Performance Evaluation of Lime, Cement and Alkali-Activated Binder in Fiber-Reinforced Expansive Subgrade Soil: A Comparative Study

Abstract

Abstract Expansive subgrade soils show early distresses causing distortion and premature failure to pavement structures. In the present study, an attempt is made to enhance the subgrade strength characteristics of the expansive soil by treatment with an alkali-activated binder (AAB) and reinforcement with four types of fibers (polypropylene [PF], glass, hemp, and coir fiber [CF]). The research also compares the effectiveness of fiber reinforcement in geopolymerized alkaline soil with the traditional lime and cement binders. AAB is produced by the reaction in an alkaline activator of sodium silicate and sodium hydroxide with aluminosilicate precursors (Class-F fly ash and slag) by maintaining a 0.4 water-to-solid ratio. The effect of varying dosages of fibers and slag/fly ash ratio in the alkaline, lime, and cemented soil mixture on unconfined compressive strength (UCS), split tensile strength (STS), and flexural and penetration resistance is evaluated through a series of geomechanical and microstructural characterization tests. California bearing ratio (CBR) and flexural strength (Sf) are chosen as a subgrade strength performance indicator for fiber-reinforced soil. It is observed that PF-AAB soil shows higher interfacial bonding with strong interlocking density and tensile cracking resistance. The combined inclusion of fiber reinforcement (> 0.5 %) with 0.66 slags/fly ash ratio (S40 F60) in the alkaline mixture increased the subgrade strength performance indicator (flexural and elasticity) by around 35 %–40 % over the lime-cement soil-fiber mixture.
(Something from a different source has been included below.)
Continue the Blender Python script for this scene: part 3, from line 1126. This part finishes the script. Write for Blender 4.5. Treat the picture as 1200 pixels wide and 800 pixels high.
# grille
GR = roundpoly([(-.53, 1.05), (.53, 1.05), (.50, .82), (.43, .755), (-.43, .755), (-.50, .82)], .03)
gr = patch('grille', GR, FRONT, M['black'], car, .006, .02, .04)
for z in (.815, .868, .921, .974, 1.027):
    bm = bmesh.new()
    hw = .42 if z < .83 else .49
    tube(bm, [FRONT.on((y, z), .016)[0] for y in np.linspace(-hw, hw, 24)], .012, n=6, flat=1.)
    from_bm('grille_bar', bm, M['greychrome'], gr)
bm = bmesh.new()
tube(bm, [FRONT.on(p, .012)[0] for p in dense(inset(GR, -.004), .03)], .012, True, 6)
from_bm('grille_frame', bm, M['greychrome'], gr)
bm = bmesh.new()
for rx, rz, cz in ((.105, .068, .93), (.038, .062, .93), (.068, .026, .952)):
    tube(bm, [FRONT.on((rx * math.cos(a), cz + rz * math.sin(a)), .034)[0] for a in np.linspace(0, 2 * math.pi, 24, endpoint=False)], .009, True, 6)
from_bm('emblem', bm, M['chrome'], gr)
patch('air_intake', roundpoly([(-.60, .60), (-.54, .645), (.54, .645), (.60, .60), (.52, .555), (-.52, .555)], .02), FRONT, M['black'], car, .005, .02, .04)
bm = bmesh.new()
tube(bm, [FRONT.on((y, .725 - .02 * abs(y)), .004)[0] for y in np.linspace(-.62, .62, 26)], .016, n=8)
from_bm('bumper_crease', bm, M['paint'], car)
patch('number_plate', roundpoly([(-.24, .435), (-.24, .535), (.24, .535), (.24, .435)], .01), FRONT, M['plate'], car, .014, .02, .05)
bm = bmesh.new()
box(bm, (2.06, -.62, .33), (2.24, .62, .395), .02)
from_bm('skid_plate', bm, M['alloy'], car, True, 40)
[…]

The corresponding CBR, UCS, and STS values were also found to have increased by 55 %–65 %. Furthermore, the uncertainties associated with subgrade strength failure are predicted in the form of the CBR reliability index using Monte Carlo simulation through a nonlinear regression model developed from experimental results. The study shows that the optimum dosages of fiber reinforcement and slag/fly ash are essential factors for regulating the volumetric instability and tensile cracks of expansive soil.